At the end of the period in the 2017, their pension pot was used to buy an annuity at current market rates. 

The results were then compared to the outcome achieved had they experienced the conditions from the preceding 10-year period, from 1997 to 2007.

Both scenarios earn £45,000 with a £50,000 pot of pension savings and contribute an ongoing 12 per cent of their salary to a pension

The results show that, by all measures, those retiring now have suffered compared to their counterparts retiring a decade previously.

On average, people retiring in 2007 earned wages which maintained their buying power, tracking 0.9 percentage points above Consumer Price Inflation (CPI). 

Meanwhile those in 2017 experienced the opposite with wage growth running at 1.7 per cent against CPI of 2.7 per cent.

That is a full percentage point under inflation, effectively making them poorer.

Ed Monk, associate director at personal investing for Fidelity International, said: “This all makes grim reading for the 2017 cohort of retirees yet it’s important not to abandon hope.

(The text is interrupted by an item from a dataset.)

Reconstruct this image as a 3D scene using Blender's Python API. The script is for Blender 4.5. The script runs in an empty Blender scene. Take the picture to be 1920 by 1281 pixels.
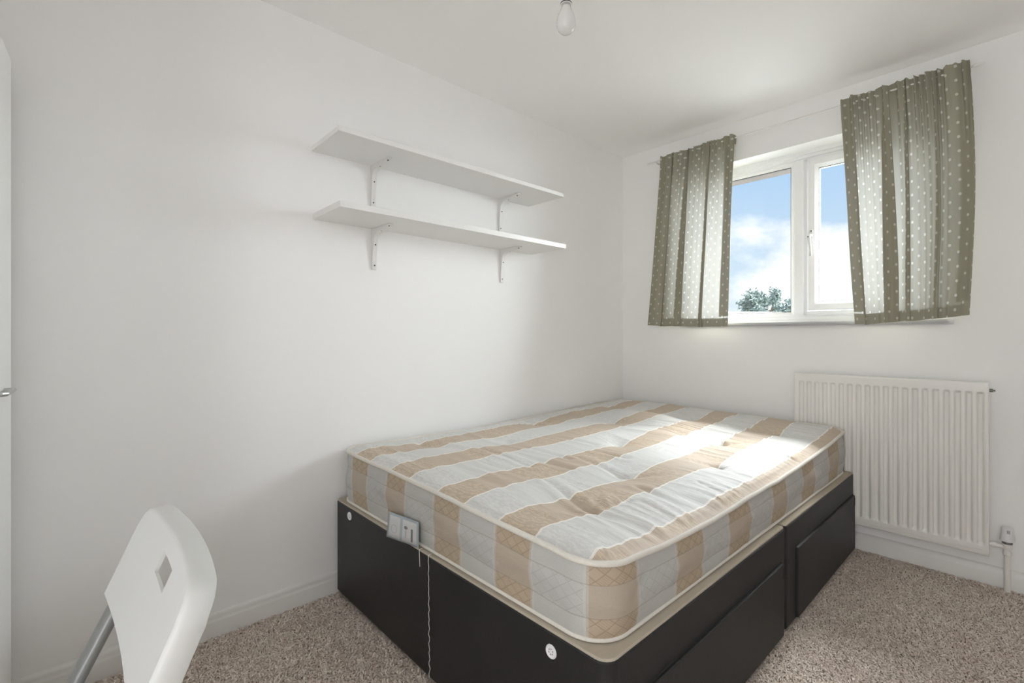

“In the period since the crisis the pension freedoms reforms have freed many more people to access their pension pot using drawdown instead of an annuity.

“This comes with greater risk but at least provides an alternative to being locked into low paying annuities and gives you greater flexibility over how you manage your income.

“For those still with some years to go before they retire, there’s a chance to make more of the time available left to save.

“Maximising contributions to take advantage of any employer contributions on offer as well as the help available from tax relief makes sense, as does ensuring your pension money is invested to take a level of risk that you’re comfortable with, but that will give you a chance of decent growth.”